Je me suis laissé faire. Nous sommes partis avant leurs majestés. Il paraît que c'est particulièrement anti-protocolaire. Tant pis !
Aujourd'hui encore grand rendez-vous à l'Exposition. Ma salle s'organise. Quelle aventure. On commence le transport du Mur de S[ain]t François.
26 [février 1925]
Auburtin est venu déjeuner. Il m'a apporté un acompte sur le monument Colonne. Ça ne fait pas de mal en ce moment. Je dépense un argent fou ! Je lui ai montré les dessins de l'architecture du Temple. Cela lui plaît. Il me donne de très bons conseils, un peu tardifs pour moi, pour l'aménagement [9] des gradins. J'en tiendrai compte.
À 6 h chez M. Honnorat, pour les inscriptions à mettre sous la statue de Berwick. Me suis-je fait de la bile avec cette histoire ! Elle était inoffensive et s'est facilement arrangée.
27 [février 1925]
Nous avons eu Blaise de Casablanca, à déjeuner. On craint un coup dur au printemps, là-bas. Mais les précautions sont prises. Je ne suis pas resté longtemps au Maroc. J'en ai la nostalgie comme si j'y avais vécu fort longtemps.
28 [février 1925]
Taillens est un excellent[10] dessinateur. Il ne mène pas très bien un chantier. Il faut que je m'occupe de tout aux Arts Décoratifs[11]. Il est vrai qu'il s'agit d'un travail tellement spécial qu'il n'y a que moi qui puisse le diriger, même du point de vue pratique.
28 [février 1925]
Madame Paul Adam est venue déjeuner, charmante et bonne. Elle m'a dit son regret de voir le Christ, dans mon Temple, sur le même plan que Prométhée :
— Nous relevons la tête, me dit-elle, nous autres catholiques. Certainement il y aura des protestations.
Bien plus intéressante la visite que j'ai reçue de Richepin, que m'a amené Mme Jourde. Il a été tout à fait intéressé. Nous avons beaucoup parlé du titre à donner. Personne ne m'en a encore trouvé un bon. Le meilleur titre reste celui de Valéry : Le Temple de l'Homme.
[1] . Loulou Lagardelle.
[2] . Suivi par : "bien qu'il n'y a", raturé.
[3] . Au lieu de : "40", raturé.
[4] . Au lieu de : "au classique", raturé.

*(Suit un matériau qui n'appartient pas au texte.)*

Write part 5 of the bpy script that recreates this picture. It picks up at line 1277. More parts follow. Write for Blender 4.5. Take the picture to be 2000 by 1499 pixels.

[5] . Suivi par : "Très inférieur ce sculpteur Rousseau qui exposait l'ensemble de son œuvre. De l'habilité et rien d'autre. L'habileté en sculpture ça ne va pas loin décidément." raturé.
[6] . Au lieu de : "le couple", raturé.
[7] . Au lieu de : "Il y a dû y", raturé.
[8] . Au lieu de : "rentre", raturé.
[9] . Au lieu de : "pour la partie", raturé.
[10] . Au lieu de : "bon", raturé.
[11] . Suivi par : "Il y a notamment", raturé.